While India's recent slowdown is partly rooted in external causes, domestic causes are also important. Economic survey reveals that the Indian economy remained resilient to the global financial crisis in 2008-09 and achieved a growth rate of 8.6% and 9.3% respectively in 2009-10 and 2010-11. The strong post-financial-crisis stimulus led to stronger growth in 2009-10 and 2010-11. However, due to a combination of both external and domestic factors, the economy decelerated growing at 6.2% and an estimated 5% in 2011-12 and 2012-13 respectively. According to the Economic Survey 2012-13, the global economy is also likely to recover in 2013 and various government measures will help in improving the Indian economy’s outlook for 2013-14. The services sector has shown more resilience to worsening external conditions than agriculture and industry.

These are difficult times, but India has navigated such times before, and with good policies it will come through stronger. Slowdown is a wake-up call for increasing the pace of actions and reforms. The way out lies in shifting national spending from consumption to investment, removing the bottlenecks to investment, growth, and job creation, in part through structural reforms, combating inflation both through monetary and supply side measures, reducing the costs for borrowers of raising finances and increasing the opportunities for savers to get strong real investment returns—Dr. Raghuram G. Rajan, CEA, MoF

It is inspiring to note that owing to good production in food grains in recent years and remunerative MSPs, even states which were not traditionally procuring sufficient foodgrains like Bihar, MP, Chhattisgarh and West Bengal have all shown significant increase. The survey highlights the need for stable and consistent policies and rapid investment in infrastructure, related to food management, wholesale processing, storage, packaging and distribution/ retailing. FDI in retail allowed by the government can pave the way for investment in new technology and marketing of agricultural produce in India. Lower interest rates could act as a catalyst to boost business sentiments inducing investment in various critical sectors of the economy, going forward. At this juncture, the focus of the government should be to tackle inflation by reducing the fiscal impetus to demand, she added

The Chamber hails the Economic Survey which holds promises for India to capitalize on opportunities arising out of the “demographic dividend”. India has enormous potential to create jobs in not only the construction segment but also manufacturing and services sector which is critical to employment generation and inclusive growth.

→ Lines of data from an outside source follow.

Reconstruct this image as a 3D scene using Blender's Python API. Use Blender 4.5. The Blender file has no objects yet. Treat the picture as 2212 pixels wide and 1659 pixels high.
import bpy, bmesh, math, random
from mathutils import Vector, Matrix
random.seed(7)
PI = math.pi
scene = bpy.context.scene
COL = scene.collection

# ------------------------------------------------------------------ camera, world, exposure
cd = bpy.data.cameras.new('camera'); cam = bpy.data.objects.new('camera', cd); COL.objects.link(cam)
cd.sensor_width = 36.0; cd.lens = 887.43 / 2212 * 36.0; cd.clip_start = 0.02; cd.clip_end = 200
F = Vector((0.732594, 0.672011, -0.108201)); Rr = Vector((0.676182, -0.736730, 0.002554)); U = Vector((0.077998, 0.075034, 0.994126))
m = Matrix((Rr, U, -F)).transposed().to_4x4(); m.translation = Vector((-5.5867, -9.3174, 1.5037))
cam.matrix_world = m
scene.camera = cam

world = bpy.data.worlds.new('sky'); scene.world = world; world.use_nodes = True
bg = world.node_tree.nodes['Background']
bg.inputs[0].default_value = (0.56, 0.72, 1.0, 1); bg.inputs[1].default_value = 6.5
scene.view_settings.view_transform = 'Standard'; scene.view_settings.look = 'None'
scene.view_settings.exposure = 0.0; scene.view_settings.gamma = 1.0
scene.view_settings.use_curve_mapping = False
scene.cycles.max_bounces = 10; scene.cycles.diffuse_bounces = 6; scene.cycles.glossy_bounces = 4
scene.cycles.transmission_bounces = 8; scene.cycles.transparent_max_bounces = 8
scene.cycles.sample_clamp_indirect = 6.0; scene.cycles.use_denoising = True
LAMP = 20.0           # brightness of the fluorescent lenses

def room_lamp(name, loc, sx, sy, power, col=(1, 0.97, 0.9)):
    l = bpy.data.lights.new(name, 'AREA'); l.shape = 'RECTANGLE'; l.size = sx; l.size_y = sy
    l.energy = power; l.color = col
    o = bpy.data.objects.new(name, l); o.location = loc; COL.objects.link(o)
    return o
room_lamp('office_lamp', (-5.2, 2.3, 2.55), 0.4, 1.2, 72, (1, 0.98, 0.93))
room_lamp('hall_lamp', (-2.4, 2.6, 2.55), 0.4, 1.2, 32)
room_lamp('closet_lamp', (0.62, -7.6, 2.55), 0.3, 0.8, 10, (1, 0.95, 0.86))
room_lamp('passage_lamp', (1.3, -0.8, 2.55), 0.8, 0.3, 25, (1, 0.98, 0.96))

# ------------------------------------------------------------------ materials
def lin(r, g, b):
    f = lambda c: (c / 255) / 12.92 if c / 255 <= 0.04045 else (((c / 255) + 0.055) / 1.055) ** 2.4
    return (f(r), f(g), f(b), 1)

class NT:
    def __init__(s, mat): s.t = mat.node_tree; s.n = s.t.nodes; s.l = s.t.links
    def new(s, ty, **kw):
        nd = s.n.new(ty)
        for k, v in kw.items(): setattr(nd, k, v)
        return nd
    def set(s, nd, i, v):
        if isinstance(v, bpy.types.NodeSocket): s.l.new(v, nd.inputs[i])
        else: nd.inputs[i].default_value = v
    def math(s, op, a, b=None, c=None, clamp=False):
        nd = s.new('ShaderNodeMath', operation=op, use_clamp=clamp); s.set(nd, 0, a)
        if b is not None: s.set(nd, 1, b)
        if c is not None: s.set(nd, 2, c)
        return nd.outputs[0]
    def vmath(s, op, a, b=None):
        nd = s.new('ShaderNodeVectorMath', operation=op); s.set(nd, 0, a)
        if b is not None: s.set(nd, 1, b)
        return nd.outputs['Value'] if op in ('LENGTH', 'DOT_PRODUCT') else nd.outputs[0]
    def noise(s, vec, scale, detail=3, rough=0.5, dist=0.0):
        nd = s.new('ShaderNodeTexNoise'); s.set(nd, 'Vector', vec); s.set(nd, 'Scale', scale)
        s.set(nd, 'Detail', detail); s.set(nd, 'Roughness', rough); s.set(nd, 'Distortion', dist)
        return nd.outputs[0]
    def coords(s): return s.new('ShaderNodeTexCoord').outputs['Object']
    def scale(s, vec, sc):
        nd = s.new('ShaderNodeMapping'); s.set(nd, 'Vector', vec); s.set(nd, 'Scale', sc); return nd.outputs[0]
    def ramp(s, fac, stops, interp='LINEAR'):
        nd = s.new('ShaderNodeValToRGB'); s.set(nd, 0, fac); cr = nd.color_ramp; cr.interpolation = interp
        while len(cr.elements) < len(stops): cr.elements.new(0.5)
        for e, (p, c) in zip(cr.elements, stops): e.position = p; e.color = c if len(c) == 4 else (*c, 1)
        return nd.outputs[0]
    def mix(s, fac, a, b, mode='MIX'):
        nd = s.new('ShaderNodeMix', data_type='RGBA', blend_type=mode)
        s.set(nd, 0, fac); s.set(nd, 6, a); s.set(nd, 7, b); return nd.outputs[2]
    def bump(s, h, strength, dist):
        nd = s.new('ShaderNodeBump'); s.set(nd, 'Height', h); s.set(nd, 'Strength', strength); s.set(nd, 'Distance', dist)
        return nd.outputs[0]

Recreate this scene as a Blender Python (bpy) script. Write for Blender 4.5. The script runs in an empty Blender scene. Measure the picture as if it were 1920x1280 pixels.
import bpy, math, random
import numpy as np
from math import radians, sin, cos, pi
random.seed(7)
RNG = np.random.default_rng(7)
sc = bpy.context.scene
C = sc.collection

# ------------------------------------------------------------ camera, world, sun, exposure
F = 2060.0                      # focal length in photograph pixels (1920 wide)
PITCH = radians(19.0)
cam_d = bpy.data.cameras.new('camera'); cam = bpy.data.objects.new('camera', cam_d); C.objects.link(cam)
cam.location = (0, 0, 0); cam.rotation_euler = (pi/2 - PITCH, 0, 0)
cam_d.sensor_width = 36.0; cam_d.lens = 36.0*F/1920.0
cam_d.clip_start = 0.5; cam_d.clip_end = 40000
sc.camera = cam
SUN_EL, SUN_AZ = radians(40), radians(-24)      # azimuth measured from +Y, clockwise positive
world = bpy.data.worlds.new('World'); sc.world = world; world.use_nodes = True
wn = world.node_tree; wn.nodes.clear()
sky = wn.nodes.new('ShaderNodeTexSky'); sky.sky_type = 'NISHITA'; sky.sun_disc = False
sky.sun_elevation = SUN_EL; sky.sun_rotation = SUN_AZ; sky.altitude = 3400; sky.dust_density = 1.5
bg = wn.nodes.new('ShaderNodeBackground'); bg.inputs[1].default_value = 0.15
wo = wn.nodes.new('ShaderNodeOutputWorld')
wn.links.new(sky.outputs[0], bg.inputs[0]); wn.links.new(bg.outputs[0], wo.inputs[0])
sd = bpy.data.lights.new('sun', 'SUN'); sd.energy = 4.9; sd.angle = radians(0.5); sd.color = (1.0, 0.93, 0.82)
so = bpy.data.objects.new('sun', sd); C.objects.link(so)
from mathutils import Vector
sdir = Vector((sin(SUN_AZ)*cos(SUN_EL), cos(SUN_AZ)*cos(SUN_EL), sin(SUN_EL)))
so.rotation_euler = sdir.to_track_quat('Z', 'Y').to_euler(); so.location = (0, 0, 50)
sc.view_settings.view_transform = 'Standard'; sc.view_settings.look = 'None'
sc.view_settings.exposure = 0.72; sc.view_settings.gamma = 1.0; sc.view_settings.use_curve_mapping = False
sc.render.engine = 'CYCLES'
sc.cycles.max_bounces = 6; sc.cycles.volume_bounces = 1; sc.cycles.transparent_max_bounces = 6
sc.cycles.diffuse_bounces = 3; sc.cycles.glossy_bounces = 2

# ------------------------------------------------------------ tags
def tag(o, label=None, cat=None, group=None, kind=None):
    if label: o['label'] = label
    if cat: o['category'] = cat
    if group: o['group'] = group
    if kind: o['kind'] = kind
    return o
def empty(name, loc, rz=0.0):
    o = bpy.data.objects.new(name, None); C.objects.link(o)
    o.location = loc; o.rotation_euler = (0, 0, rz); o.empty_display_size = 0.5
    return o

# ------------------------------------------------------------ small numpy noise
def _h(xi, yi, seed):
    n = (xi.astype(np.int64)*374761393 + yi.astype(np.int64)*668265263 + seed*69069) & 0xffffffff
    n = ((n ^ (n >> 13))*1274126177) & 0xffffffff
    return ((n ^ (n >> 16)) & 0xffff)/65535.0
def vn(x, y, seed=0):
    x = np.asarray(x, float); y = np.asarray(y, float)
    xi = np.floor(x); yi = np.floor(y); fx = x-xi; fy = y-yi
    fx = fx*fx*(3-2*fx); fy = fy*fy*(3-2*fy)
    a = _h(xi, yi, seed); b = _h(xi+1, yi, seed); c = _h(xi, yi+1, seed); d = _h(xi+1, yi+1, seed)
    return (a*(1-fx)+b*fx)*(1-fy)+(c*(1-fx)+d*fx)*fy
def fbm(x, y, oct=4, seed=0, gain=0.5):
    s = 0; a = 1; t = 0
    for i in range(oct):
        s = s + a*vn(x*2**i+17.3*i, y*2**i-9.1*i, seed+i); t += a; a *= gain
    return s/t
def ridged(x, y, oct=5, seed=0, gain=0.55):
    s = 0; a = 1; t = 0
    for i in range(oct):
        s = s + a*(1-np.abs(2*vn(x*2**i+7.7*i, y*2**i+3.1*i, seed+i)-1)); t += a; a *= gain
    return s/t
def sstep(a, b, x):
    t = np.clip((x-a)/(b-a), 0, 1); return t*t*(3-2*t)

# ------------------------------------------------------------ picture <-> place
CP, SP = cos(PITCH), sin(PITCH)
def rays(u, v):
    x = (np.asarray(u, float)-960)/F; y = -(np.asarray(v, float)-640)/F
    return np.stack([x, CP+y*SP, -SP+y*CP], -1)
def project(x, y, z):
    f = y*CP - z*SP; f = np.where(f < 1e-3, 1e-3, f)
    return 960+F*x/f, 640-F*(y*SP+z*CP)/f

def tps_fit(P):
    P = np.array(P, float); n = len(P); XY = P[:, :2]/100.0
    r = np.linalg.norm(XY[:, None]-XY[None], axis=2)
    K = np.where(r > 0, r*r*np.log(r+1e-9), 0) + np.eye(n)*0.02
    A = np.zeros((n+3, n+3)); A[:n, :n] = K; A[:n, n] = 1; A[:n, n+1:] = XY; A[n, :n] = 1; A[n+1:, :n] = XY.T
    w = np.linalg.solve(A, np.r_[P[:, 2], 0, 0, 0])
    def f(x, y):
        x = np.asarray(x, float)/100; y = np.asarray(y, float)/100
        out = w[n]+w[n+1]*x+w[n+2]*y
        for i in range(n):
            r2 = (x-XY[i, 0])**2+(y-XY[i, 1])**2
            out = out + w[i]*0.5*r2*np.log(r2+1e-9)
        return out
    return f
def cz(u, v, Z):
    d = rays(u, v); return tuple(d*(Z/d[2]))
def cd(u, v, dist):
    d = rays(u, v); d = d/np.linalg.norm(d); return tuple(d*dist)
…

Another consequence of the slowdown has been lower-than-targeted tax and non-tax revenues. With the subsidies bill, particularly that of petroleum products, increasing, the danger that fiscal targets would be breached substantially became very real in the current year. The government should address governance issues like sealing leakages in public welfare programmes which often fail to reach the targeted beneficiaries. Direct Benefit Transfer (DBT) with the help of the Unique Identification Number (Aadhaar) can help plug some of these leakages. GST, if approved, would replace a number of state and central taxes, make India a national integrated market and bring more producers into tax net. By improving efficiency as well as revenues, it can substantially help the government finances. 

The strong post-financial-crisis fiscal and monetary stimulus in India led to spectacular growth in the immediate aftermath of the crisis. But with corporate and infrastructural investment not keeping pace, and food production constrained, the boost to consumption eventually led to higher inflation. And falling savings, partly as a result of government spending and partly as a result of high inflation, have led to a widening CAD. With slowdown in external demand and slag in net exports, India’s balance of payments is still under stress on the back of fluctuating foreign exchange reserves and extremely volatile rupee. This is a major cause of concern that needs to be addressed.